== DATA PROVIDED ==
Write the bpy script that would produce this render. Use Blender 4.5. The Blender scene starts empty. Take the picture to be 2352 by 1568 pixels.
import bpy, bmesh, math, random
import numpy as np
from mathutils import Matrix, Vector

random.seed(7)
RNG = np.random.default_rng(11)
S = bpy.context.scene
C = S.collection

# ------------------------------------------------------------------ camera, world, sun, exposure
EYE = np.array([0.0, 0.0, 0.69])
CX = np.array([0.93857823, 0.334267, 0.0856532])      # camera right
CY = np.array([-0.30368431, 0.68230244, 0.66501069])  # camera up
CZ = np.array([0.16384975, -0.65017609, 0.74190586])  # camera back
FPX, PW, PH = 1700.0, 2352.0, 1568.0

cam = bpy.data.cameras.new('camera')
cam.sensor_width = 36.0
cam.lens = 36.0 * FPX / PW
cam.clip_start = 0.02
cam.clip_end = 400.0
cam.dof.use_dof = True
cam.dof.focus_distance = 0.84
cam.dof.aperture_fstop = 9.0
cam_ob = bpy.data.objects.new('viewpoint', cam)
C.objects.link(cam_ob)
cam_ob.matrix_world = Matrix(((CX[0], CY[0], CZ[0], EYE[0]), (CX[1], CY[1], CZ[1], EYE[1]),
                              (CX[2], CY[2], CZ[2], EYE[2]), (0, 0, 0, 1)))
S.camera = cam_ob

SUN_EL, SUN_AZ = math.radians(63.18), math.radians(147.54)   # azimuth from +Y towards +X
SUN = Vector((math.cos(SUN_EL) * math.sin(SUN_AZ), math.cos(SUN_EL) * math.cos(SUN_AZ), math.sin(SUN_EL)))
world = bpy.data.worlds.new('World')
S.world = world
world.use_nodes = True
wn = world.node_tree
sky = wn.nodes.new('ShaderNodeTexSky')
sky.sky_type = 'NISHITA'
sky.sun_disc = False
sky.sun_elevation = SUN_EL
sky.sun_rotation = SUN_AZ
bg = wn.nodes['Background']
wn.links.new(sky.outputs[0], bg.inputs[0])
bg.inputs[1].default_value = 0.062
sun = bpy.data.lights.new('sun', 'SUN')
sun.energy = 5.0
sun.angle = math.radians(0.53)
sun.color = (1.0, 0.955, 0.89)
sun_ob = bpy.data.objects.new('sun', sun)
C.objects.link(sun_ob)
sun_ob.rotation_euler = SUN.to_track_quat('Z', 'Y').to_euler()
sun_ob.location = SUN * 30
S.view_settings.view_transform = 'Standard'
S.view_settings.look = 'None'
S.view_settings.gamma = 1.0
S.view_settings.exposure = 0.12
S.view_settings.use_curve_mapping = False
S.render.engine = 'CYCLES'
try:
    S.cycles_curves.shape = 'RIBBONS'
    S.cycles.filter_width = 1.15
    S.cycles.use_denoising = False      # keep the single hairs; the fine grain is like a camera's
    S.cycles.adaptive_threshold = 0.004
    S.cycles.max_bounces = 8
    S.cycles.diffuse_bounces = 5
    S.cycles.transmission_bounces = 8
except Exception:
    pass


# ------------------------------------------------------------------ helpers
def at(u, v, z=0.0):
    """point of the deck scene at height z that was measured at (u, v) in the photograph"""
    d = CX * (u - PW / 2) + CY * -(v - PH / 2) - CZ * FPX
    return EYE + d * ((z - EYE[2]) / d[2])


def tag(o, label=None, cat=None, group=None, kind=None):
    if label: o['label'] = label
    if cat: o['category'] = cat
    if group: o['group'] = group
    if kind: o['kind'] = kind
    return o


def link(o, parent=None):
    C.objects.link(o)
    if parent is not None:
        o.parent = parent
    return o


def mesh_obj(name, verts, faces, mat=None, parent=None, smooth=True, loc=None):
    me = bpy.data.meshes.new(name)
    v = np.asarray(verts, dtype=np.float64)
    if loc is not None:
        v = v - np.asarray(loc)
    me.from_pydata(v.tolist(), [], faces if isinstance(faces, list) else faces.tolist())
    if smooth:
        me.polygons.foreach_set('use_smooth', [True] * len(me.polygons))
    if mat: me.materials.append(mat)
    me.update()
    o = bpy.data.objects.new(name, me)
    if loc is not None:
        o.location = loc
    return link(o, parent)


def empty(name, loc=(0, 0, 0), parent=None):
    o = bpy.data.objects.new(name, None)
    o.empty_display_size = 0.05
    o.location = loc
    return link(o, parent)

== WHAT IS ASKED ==
Quote the data above verbatim from its first line to the line that includes "C = S.collection", with both boundary lines retained.

== CORRECT ANSWER ==
Write the bpy script that would produce this render. Use Blender 4.5. The Blender scene starts empty. Take the picture to be 2352 by 1568 pixels.
import bpy, bmesh, math, random
import numpy as np
from mathutils import Matrix, Vector

random.seed(7)
RNG = np.random.default_rng(11)
S = bpy.context.scene
C = S.collection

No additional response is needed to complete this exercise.